Items from a data source:
____________________
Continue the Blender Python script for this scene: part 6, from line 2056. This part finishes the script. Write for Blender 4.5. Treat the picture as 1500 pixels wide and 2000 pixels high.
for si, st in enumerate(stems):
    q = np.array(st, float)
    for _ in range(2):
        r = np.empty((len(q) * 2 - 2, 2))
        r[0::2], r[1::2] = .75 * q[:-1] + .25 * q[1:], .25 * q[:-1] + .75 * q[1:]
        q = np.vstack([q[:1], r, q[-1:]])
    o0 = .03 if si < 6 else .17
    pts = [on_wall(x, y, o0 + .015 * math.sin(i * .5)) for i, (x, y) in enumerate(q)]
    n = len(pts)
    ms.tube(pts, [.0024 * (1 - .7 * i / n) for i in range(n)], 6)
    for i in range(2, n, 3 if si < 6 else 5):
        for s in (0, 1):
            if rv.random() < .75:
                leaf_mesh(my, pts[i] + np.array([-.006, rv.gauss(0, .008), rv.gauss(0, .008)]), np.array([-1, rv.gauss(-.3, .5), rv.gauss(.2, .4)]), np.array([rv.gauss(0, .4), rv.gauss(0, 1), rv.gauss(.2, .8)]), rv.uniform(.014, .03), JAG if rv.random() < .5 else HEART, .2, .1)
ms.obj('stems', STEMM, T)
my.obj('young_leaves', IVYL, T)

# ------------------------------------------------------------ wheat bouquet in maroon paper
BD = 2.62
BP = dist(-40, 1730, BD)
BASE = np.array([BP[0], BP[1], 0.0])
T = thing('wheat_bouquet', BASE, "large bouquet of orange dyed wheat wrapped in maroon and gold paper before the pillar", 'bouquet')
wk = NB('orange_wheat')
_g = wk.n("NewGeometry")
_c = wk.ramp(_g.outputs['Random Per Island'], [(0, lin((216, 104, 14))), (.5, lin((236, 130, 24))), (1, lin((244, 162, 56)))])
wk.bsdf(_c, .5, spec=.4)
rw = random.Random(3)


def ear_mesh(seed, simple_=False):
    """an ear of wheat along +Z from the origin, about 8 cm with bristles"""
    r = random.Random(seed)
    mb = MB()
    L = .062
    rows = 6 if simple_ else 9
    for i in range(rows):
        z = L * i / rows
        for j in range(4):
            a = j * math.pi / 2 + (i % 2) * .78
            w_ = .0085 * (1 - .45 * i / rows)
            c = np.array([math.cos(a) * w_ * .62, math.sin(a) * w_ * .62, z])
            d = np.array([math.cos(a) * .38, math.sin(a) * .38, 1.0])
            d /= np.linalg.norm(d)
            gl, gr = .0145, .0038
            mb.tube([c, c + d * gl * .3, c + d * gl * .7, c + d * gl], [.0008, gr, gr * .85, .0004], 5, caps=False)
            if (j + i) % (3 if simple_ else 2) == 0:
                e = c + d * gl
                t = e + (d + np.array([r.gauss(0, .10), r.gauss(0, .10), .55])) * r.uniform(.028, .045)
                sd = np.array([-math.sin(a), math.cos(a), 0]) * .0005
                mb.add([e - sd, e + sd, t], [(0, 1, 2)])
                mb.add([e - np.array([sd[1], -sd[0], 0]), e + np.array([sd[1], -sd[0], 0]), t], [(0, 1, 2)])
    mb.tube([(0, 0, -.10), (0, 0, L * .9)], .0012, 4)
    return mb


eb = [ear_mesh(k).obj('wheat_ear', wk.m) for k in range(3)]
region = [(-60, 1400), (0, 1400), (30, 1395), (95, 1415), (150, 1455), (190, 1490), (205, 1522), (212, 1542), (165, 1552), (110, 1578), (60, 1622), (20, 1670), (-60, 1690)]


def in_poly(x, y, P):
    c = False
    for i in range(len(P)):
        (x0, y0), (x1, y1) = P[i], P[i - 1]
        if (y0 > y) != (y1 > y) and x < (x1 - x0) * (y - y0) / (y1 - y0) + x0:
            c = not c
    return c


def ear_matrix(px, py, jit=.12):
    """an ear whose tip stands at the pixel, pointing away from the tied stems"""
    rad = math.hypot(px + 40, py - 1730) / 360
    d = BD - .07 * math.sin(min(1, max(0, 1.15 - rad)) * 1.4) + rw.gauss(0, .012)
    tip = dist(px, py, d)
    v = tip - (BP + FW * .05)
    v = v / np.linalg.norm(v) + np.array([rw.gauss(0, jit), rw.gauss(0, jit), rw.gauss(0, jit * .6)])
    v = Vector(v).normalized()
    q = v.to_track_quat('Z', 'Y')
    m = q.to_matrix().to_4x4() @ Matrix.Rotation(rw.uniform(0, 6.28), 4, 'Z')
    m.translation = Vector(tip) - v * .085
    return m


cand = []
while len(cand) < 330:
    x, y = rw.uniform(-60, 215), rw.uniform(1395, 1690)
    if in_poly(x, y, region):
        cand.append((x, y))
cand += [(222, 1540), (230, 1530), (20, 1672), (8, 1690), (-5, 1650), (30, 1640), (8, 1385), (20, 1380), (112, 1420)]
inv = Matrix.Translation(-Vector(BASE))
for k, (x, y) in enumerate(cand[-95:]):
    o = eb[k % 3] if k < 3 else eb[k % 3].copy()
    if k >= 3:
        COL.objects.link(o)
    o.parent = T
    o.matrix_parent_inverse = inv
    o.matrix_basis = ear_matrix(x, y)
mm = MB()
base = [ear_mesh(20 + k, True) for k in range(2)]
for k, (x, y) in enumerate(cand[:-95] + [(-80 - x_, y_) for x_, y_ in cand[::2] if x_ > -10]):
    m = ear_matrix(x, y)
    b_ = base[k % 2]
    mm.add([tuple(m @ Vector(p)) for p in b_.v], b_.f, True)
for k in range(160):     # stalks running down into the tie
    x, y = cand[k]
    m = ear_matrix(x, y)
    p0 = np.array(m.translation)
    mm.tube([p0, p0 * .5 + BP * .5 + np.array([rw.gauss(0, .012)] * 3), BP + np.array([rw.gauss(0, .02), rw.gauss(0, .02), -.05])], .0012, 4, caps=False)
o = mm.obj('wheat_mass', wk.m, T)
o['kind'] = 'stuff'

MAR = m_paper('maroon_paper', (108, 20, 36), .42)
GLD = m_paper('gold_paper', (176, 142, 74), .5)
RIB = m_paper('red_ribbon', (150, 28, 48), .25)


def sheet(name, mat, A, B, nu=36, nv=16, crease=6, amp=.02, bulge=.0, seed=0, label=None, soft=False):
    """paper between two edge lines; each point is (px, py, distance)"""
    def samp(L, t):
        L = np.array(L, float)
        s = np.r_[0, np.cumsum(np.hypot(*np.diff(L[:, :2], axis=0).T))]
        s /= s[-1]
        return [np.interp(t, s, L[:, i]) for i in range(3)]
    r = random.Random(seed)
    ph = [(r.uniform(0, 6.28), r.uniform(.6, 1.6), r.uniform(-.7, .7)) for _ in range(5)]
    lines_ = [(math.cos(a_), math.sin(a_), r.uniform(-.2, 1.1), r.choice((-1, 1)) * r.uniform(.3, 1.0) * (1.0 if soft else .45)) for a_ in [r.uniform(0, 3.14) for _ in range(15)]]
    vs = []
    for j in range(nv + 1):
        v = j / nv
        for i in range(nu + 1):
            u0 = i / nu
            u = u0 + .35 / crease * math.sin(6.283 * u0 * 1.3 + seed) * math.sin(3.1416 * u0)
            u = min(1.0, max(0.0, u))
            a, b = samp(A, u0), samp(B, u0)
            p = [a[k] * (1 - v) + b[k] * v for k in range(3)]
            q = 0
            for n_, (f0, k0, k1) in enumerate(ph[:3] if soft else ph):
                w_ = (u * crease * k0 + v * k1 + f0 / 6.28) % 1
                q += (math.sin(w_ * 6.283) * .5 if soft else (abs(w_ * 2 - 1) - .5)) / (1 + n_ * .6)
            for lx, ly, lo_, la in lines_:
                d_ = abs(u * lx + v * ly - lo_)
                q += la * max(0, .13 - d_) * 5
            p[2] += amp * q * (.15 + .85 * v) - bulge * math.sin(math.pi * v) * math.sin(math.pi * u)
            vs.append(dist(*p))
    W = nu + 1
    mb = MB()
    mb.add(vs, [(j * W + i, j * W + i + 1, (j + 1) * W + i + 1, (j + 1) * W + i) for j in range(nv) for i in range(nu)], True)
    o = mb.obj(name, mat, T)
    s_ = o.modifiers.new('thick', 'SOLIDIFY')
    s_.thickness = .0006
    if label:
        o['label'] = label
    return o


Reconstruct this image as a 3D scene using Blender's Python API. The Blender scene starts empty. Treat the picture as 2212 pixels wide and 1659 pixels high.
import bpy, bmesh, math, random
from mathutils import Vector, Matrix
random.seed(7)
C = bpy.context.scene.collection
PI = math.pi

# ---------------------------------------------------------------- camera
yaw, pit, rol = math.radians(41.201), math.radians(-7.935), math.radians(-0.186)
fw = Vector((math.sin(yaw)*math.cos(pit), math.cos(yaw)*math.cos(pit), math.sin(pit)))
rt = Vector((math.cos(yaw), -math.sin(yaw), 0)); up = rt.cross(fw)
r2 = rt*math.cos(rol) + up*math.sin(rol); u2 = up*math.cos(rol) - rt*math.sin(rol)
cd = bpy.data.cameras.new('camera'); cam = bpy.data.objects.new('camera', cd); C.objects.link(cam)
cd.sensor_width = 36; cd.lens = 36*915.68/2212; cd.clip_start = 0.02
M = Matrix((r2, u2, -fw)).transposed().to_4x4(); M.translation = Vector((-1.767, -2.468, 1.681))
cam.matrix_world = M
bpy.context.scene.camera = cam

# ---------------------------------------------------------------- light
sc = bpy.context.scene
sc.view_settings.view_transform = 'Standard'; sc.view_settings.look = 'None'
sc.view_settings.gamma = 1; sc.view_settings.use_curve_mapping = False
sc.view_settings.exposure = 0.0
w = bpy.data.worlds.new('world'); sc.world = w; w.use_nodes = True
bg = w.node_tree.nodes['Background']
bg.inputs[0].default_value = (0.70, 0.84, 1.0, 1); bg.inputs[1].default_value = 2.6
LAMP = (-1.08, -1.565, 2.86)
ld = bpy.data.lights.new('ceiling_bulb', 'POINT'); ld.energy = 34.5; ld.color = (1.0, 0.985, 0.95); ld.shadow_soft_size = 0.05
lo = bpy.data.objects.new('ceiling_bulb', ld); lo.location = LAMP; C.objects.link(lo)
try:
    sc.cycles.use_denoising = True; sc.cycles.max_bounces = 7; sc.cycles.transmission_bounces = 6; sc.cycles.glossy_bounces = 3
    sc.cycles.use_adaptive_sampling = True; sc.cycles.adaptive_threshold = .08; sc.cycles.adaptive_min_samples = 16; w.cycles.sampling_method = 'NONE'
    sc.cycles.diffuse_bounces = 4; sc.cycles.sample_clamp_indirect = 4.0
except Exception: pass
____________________
Required task. Verbatim output is expected for the lines from the start of the data to the line in which "my.obj('young_leaves', IVYL, T)" appears, both included.

Reply.
Continue the Blender Python script for this scene: part 6, from line 2056. This part finishes the script. Write for Blender 4.5. Treat the picture as 1500 pixels wide and 2000 pixels high.
for si, st in enumerate(stems):
    q = np.array(st, float)
    for _ in range(2):
        r = np.empty((len(q) * 2 - 2, 2))
        r[0::2], r[1::2] = .75 * q[:-1] + .25 * q[1:], .25 * q[:-1] + .75 * q[1:]
        q = np.vstack([q[:1], r, q[-1:]])
    o0 = .03 if si < 6 else .17
    pts = [on_wall(x, y, o0 + .015 * math.sin(i * .5)) for i, (x, y) in enumerate(q)]
    n = len(pts)
    ms.tube(pts, [.0024 * (1 - .7 * i / n) for i in range(n)], 6)
    for i in range(2, n, 3 if si < 6 else 5):
        for s in (0, 1):
            if rv.random() < .75:
                leaf_mesh(my, pts[i] + np.array([-.006, rv.gauss(0, .008), rv.gauss(0, .008)]), np.array([-1, rv.gauss(-.3, .5), rv.gauss(.2, .4)]), np.array([rv.gauss(0, .4), rv.gauss(0, 1), rv.gauss(.2, .8)]), rv.uniform(.014, .03), JAG if rv.random() < .5 else HEART, .2, .1)
ms.obj('stems', STEMM, T)
my.obj('young_leaves', IVYL, T)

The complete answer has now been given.